Espero, antes de abandonar este mundo, contemplar el fin de las ideologías. Sería un desenlace feliz para quien, como tantos de su generación, carga sobre sus espaldas más años de los que ha vivido y ha sido objeto de clasificaciones racionalistas e injustas en sucesivos períodos de su existencia.

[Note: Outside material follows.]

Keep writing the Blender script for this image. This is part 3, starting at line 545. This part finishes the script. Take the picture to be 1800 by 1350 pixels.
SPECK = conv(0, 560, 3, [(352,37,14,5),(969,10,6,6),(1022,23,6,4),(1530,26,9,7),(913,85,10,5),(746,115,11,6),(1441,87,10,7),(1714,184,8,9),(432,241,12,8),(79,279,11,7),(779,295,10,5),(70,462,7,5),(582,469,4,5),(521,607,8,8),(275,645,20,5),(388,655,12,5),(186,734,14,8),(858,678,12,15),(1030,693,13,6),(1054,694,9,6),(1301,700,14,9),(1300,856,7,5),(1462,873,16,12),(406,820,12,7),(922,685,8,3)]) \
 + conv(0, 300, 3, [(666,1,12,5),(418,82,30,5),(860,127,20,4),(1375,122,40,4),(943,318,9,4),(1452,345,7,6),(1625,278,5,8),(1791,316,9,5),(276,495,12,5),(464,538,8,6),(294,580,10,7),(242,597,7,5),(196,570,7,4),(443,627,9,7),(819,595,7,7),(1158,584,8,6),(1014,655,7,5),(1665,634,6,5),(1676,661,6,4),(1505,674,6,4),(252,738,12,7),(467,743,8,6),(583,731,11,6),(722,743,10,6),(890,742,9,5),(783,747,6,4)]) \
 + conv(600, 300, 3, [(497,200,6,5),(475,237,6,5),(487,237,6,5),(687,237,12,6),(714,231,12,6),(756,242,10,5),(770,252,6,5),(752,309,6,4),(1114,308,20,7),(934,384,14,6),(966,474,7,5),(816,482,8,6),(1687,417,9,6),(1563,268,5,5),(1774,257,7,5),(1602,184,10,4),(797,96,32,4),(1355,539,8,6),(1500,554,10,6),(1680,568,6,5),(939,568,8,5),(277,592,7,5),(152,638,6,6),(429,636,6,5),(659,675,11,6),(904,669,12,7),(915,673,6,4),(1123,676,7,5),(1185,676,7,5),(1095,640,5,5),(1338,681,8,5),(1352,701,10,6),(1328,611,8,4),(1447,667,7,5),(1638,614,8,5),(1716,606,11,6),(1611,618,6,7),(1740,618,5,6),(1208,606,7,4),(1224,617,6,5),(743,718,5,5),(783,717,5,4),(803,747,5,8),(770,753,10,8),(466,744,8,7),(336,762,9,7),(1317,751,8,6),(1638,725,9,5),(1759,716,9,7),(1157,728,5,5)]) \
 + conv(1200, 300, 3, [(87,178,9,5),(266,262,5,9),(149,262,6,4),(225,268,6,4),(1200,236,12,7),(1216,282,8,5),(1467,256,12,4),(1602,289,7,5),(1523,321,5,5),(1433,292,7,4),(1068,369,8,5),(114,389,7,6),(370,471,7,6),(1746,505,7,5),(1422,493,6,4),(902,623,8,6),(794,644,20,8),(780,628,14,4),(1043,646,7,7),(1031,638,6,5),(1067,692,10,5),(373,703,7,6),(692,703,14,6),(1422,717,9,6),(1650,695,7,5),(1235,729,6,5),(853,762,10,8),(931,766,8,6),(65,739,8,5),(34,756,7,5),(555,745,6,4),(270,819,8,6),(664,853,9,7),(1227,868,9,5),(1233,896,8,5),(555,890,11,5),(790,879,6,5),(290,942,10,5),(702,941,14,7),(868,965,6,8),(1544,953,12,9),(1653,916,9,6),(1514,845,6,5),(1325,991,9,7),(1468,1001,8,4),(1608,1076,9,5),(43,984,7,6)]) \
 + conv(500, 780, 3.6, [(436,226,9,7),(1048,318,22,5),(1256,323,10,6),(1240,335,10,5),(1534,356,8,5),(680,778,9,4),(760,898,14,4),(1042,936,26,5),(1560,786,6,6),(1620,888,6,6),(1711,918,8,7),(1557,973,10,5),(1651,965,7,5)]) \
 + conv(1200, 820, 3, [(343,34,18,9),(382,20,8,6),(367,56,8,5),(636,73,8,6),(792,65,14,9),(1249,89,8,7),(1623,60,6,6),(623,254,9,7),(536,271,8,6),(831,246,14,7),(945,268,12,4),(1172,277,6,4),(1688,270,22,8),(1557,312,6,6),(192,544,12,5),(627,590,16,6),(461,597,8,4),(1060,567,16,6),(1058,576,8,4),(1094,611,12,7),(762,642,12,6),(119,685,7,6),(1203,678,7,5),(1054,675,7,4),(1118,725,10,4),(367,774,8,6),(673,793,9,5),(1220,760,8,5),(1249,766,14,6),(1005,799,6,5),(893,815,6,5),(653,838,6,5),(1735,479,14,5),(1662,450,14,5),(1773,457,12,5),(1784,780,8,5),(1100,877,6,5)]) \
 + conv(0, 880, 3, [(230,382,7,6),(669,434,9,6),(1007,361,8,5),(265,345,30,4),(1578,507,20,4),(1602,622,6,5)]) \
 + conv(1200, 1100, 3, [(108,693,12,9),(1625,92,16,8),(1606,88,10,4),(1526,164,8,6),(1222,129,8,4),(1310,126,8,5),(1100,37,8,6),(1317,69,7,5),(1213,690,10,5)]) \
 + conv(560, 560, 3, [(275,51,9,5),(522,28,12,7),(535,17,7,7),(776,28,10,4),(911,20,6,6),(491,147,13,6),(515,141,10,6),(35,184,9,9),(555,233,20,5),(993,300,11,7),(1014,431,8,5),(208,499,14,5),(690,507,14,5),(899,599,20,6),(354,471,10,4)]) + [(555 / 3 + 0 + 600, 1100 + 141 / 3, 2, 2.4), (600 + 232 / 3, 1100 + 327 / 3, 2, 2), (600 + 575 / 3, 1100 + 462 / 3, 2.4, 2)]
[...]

Yo nací en 1965 y, sin embargo, mi memoria abarca las dos guerras mundiales, la guerra civil española, las carlistas del XIX, la Revolución Francesa y el siglo ilustrado que la gestó. De continuo he tenido que volver la vista atrás, hacia uno u otro acontecimiento, para dar cuenta de mi particular visión del mundo, de la configuración de la realidad que me rodea, de la sangre y el dolor tan hondo como el que se derrama en tantos rincones olvidados de la Tierra, de la mentira o la verdad a medias empleada como anestesia de nuestra conciencia desde un poder anónimo.
La versión más esquemática de las ideologías es el encasillamiento en derechas o izquierdas, conservadores o progresistas. En esta división excluyente, tener nombre propio, huellas digitales u originalidad propia es un derecho proscrito. Porque las ideologías únicamente se mantienen en los campos de batalla o de las carnicerías, y en ellos no caben ni el diálogo ni la colaboración de soldados de ejércitos contrarios.
Por eso, deseo contemplar el fin de las ideologías. Quiero que su lugar lo ocupen las ideas, el diálogo, la creatividad, la cercanía. Que quede libre el ancho campo de la realidad fecunda, en el que las cosas son como son y brillan esplendorosas. En el que da igual lo que pienses, porque comemos el mismo pan, nos resguardamos de la misma lluvia y navegamos por los océanos en barcos que saben cómo mantenerse a flote. En el que sabemos que una bala puede matar. En el que es el vientre de la amada el seno en el que se concibe el hijo, porque la realidad es mucho más sorprendente de lo que creemos, y no necesita de ninguna manipulación para dar fruto.